履歴の目-2。

この反省は、視覚的な認識の現実感は履歴の確信に委ねられているということですが、僕たちはもっと抽象的な世界を持っています。

そのひとつが、ルールの世界です。


例えば信号機のルールをあげてみます。

赤信号は止まれで青信号は進めです。
僕たち人間には、昆虫の走光性のように、色を見たら動き出すなんて習性はないので、このルールは後付けで作られたものだといえます。
そこには、“道路には車が走っており、不用意に渡ろうとすると車にひかれて死んでしまうの何とかしよう。”という直接的な現実があります。
こうした直接的な現実の元、抽象的なルールを作り上げ(この場合は色に意味を付与することで)、その抽象的なルールを確信しながら僕たちは日常生活を行っています。


ここで注意が必要です。

こうした抽象的なルールは簡単に実体化しうる、ということです。
タバコの箱の表面を見ているときに、裏面は直接的な現実には到来していないにも関わらず、僕たちはその記憶に確信を持ち、その同一性に疑いを持たないことと同じように、抽象的なルールも実体化するときがあります。

たとえば、何百メートル先も見渡せる広い道路があるとします。
そして、この道路には信号機が設置してあります。
何百メートルも見渡すことができるにも関わらず、赤信号だからといってこの道を渡らずにいる人がいたら、その人は直接的な現実を生きているといえるでしょうか?
むしろ、履歴からの視線(信号機のルール)に生の現実(車は走っていない)が規定されているとはいえないでしょうか?


ここで必要になるのは“考える”ことです。

伝統的な哲学の言葉を借りると、悟性機能が必要になります。
悟性機能は現実経験をカテゴライズするような機能であり、もはやこの言葉自体様々な意味付与にさらされているので使いにくい言葉なんですが、ここでは悟性という表現を“混濁している現実経験を分断して(距離をとって)考えてみる”という程度の意味として使ってみます。(分断する機能って感じw)

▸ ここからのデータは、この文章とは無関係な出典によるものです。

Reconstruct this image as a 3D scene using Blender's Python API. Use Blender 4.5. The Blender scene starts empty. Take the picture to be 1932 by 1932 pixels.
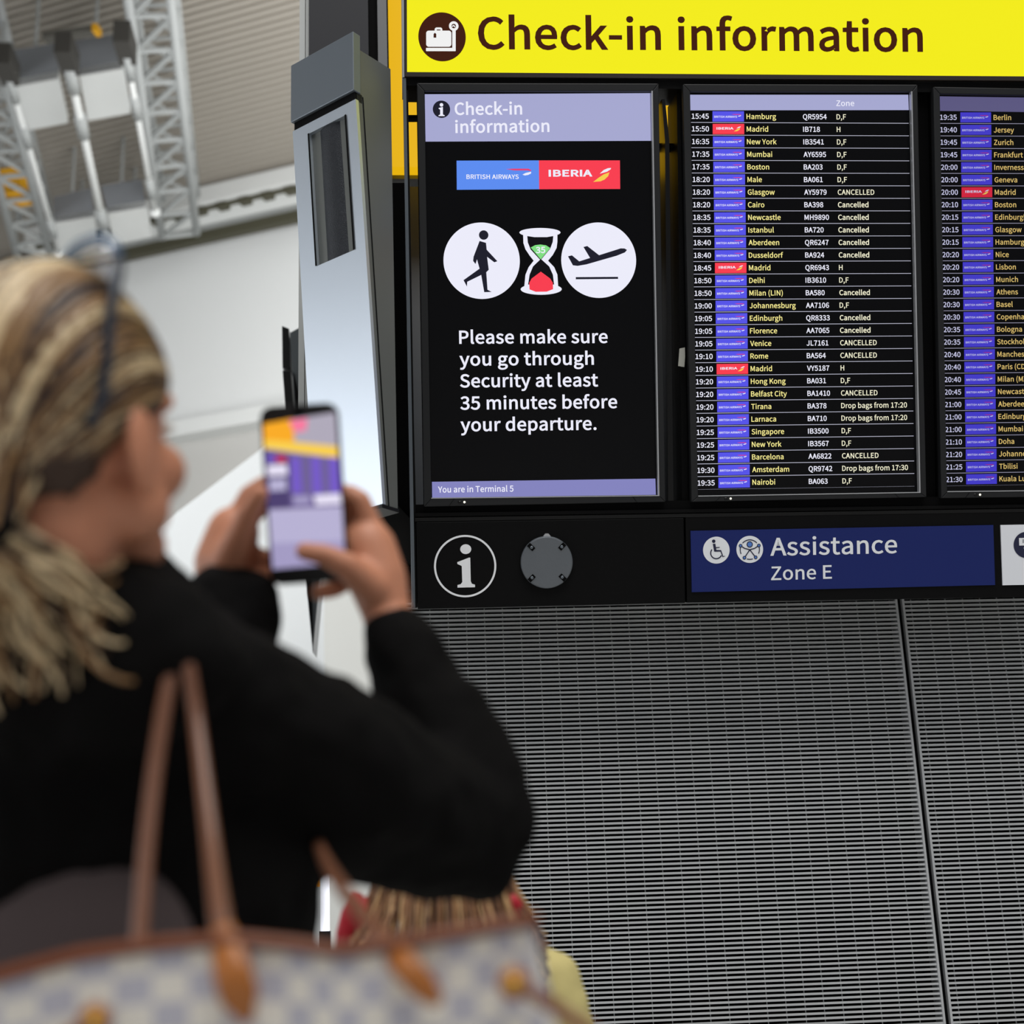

見渡しの良い道路の信号機の例を挙げると、信号機のルールから距離をとって、その現実には何があるか、考えて探ってみなければならなかった。
つまり、この現実経験の中に“道路には車が走っており、不用意に渡ろうとすると車にひかれて死んでしまうの何とかしよう。”という生の現実が潜んでいるか考えてみることが必要であり、そうした生の現実が見あたらない場合は赤信号のルールを実体化させてはならないのです。
にもかかわらず信号機のルールを実体化させてしまうなら、それは誤謬の一つだといえます。

信号機のルールの例は単純な例なので、“そんなふうに抽象的なルールが実体化することはない”と感じるかもしれませんが、他の抽象的な世界、例えば倫理、道徳、美徳、善意、日常性、常識性、習慣性、といった抽象的な世界の中では、そうしたものが実体化してしまい、生の現実をねじ曲げてしまう場面がよくあります。